An Oracle DBA vs SQL Server Blocked Sessions: Part 2

on February 6, 2014


Note: Part 1 of this story ended with my client’s application performing much better after a quick workaround to some blocked sessions in SQL Server; this part of the tale deals with root cause remediation of a blocked sessions problem encountered in SQL Server.

The Situation, According to the Triage Team: Contention from Long-running SQL Queries

To recap, a client had asked me to assist with a performance issue impacting the help desk ticketing system. Long wait times were causing increased call handle times, to the point where the caller’s data was being written down by hand and then applied to a ticket after the call ended.

Here’s how the client’s triage team had summarized the initial situation: highly-parallelized queries were encountering contention for objects (LATCH_EX) – tables and indexes – resulting in delayed parallel processing (CXPACKET), creating a bottleneck by blocking query execution for other sessions (blocked sessions). Recall also that the customer experience improved immediately and significantly, once the hot update to reduce the MAXDOP value decreased the CPU footprint for the poorly performing SQL queries.

At that point, the ticketing system users had reported that the system was performing better than ever. Instead of calling it a day, the triage team still had an “ace up our sleeve.” to bequeath superior performance upon the users, by eliminating the underlying root cause.

Root cause had been defined as a contention problem stemming from long running SQL queries. The fix required testing in a non-production environment, while in parallel, change approval was sought through the change board. After the DBA provided stats showing which queries were consuming the most CPU time and which queries executed most frequently, the triage team focused on finding all queries satisfying two carefully worded and technically defined attributes: runs often, runs long.

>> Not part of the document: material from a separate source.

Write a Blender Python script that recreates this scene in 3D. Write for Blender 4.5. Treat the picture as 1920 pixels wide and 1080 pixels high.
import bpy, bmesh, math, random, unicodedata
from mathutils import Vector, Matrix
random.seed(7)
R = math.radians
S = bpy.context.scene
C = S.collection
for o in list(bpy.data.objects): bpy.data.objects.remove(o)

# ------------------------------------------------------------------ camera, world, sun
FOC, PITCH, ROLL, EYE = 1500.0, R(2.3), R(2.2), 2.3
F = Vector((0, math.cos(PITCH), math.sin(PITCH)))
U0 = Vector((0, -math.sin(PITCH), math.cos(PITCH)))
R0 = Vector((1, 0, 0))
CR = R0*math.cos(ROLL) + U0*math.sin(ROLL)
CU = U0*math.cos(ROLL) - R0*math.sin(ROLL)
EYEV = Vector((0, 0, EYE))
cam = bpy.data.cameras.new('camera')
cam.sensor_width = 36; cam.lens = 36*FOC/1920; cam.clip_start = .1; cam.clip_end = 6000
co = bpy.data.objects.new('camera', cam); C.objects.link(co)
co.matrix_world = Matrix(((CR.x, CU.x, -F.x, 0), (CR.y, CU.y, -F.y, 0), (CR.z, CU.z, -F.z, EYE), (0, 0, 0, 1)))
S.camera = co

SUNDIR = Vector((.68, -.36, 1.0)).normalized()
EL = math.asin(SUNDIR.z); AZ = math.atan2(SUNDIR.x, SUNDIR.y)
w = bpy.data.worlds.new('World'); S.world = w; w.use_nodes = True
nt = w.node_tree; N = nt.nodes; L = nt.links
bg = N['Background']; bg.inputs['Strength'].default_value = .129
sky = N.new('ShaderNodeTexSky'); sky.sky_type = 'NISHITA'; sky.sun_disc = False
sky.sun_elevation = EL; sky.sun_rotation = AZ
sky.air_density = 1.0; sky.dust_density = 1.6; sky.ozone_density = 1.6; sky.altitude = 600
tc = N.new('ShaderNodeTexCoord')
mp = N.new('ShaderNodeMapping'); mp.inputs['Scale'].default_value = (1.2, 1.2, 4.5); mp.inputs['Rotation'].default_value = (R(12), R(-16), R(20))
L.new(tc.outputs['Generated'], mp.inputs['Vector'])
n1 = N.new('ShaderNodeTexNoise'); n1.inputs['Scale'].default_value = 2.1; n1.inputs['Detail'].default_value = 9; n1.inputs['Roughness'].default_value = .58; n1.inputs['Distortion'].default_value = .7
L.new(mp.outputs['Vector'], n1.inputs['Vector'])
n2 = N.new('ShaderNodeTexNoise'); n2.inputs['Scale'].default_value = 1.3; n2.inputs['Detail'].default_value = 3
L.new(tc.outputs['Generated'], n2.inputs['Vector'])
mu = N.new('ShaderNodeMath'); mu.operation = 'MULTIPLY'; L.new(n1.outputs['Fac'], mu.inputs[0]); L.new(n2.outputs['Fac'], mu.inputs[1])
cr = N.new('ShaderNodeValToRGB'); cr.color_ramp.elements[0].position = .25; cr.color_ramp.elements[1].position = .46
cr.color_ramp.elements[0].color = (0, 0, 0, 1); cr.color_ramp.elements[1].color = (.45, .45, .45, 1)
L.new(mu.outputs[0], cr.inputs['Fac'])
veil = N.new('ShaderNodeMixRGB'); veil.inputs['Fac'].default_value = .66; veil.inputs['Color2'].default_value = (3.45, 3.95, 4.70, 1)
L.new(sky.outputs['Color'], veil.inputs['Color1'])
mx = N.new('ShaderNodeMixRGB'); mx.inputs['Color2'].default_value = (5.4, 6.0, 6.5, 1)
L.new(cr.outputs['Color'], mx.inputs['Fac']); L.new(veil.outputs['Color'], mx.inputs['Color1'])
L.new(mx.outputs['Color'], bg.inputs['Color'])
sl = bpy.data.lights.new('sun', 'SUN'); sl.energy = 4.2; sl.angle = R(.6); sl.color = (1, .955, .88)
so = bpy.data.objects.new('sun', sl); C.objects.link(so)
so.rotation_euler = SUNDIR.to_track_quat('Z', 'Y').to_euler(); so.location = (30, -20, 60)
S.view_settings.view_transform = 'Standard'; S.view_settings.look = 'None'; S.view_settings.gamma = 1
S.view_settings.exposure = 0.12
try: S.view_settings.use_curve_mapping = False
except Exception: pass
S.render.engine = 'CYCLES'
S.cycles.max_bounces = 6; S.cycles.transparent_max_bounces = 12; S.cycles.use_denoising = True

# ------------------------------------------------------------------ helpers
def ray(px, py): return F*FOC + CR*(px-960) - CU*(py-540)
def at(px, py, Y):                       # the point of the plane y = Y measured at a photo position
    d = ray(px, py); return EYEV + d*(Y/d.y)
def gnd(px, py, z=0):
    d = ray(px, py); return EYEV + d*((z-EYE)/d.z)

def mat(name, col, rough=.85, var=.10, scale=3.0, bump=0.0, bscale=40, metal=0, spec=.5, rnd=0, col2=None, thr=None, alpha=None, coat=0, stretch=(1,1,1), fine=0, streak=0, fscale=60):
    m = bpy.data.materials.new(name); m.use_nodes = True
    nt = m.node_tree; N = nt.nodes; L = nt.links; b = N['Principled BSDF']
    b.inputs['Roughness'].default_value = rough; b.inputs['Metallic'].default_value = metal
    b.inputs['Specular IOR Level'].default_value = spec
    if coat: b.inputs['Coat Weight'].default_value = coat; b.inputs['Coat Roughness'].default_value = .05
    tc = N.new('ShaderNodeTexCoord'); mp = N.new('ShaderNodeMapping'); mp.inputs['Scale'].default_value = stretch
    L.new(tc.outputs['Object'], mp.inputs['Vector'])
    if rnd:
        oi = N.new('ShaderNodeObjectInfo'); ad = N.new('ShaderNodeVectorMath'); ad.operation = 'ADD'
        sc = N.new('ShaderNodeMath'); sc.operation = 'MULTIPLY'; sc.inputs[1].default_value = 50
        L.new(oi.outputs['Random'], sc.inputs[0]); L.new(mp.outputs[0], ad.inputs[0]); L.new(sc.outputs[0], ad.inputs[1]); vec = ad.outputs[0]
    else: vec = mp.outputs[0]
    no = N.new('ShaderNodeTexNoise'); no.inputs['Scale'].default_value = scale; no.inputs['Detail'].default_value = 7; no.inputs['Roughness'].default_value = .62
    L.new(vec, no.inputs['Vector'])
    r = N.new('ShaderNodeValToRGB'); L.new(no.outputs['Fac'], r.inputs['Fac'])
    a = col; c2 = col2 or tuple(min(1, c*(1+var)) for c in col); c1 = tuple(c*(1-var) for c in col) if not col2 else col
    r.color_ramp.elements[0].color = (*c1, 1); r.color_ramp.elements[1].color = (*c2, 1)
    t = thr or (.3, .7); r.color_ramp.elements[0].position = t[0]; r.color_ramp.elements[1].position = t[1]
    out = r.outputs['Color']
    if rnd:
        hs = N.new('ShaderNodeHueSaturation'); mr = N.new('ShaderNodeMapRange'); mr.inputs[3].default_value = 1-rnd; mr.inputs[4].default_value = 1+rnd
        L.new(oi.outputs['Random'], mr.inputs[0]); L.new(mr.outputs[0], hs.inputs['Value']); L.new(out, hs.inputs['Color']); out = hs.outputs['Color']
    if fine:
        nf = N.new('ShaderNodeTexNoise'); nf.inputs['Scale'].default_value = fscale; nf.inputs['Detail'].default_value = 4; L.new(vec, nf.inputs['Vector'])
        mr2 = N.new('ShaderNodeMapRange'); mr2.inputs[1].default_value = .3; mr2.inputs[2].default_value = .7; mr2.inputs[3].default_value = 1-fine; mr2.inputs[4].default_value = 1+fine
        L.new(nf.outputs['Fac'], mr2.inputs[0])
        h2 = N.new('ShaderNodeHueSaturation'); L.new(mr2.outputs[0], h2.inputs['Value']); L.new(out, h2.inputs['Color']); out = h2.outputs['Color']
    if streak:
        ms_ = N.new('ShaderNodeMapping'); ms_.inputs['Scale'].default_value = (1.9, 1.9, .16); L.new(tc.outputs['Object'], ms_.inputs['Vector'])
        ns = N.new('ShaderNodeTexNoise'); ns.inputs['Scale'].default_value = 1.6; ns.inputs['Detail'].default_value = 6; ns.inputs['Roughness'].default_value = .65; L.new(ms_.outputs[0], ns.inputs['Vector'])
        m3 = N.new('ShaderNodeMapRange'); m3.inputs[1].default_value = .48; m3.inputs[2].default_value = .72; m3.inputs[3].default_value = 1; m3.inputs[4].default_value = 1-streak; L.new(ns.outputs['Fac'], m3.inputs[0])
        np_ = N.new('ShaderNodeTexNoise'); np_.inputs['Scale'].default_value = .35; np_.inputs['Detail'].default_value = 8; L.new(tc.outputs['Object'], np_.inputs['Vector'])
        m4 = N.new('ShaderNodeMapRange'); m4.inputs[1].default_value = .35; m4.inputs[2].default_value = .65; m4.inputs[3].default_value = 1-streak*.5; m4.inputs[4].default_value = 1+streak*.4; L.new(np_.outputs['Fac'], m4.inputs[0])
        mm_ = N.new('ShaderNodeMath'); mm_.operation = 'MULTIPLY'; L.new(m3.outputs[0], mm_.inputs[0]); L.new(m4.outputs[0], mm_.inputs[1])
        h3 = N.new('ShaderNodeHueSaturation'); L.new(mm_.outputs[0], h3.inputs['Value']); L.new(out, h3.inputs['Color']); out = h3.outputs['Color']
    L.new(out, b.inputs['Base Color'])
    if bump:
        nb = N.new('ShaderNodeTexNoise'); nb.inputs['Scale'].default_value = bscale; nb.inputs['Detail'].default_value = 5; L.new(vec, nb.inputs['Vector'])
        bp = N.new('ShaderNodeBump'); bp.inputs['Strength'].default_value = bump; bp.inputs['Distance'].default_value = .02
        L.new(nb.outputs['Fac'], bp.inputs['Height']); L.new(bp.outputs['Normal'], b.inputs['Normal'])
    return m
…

Taking action: queries with 30-second run times

Based on earlier network traffic analysis, a thirty-second response time pattern (Figure 1) had been identified across most connections, providing us with a first iteration baseline: check for queries having a near thirty second average run time.

Figure 1 30 Second Response Time

Figure 1. Network Traffic Analysis Shows 30-second Response Time Pattern.

 

Bubbling to the top of the violators list were several queries on one table matching the ticketing system vendor’s watch list, provided earlier as a heads-up; this table was on the vendor list, while the associated queries matched the run duration baseline.

Targeting the query short-list, several index modifications were identified, tested and upon change approval, implemented during the defined production change window.

As a result, Figure 2 shows a further decrease in blocked sessions driven by sub-second query response times, based on new execution plans using the modified indexes.

 

Figure 2 Decrease In Blocked Sessions

Figure 2. Decrease in Blocked Sessions.

Charts covering longer time periods show the data points as a flat line resting on the zero line. Performance is terrific!

Questions remain: why is CPU consumption erratic?

The client’s teams are currently working through the larger list of identified performance opportunities, which is an iterative processes requiring time.

In the meantime, I am left wondering. The MAXDOP setting needs additional consideration and testing, after the index changes and other performance improvements have been completed. While the immediate benefit relieved pressure, a very likely side-effect could be CPU starvation for queries needing to leverage parallel processing. Besides, I really want to know (need to know) why CPU consumption is so erratic (Figure 3) on the database server.

 

Figure 3 Erratic CPU Consumption

Figure 3. Erratic CPU Consumption.

 

Perhaps further information will reveal answers!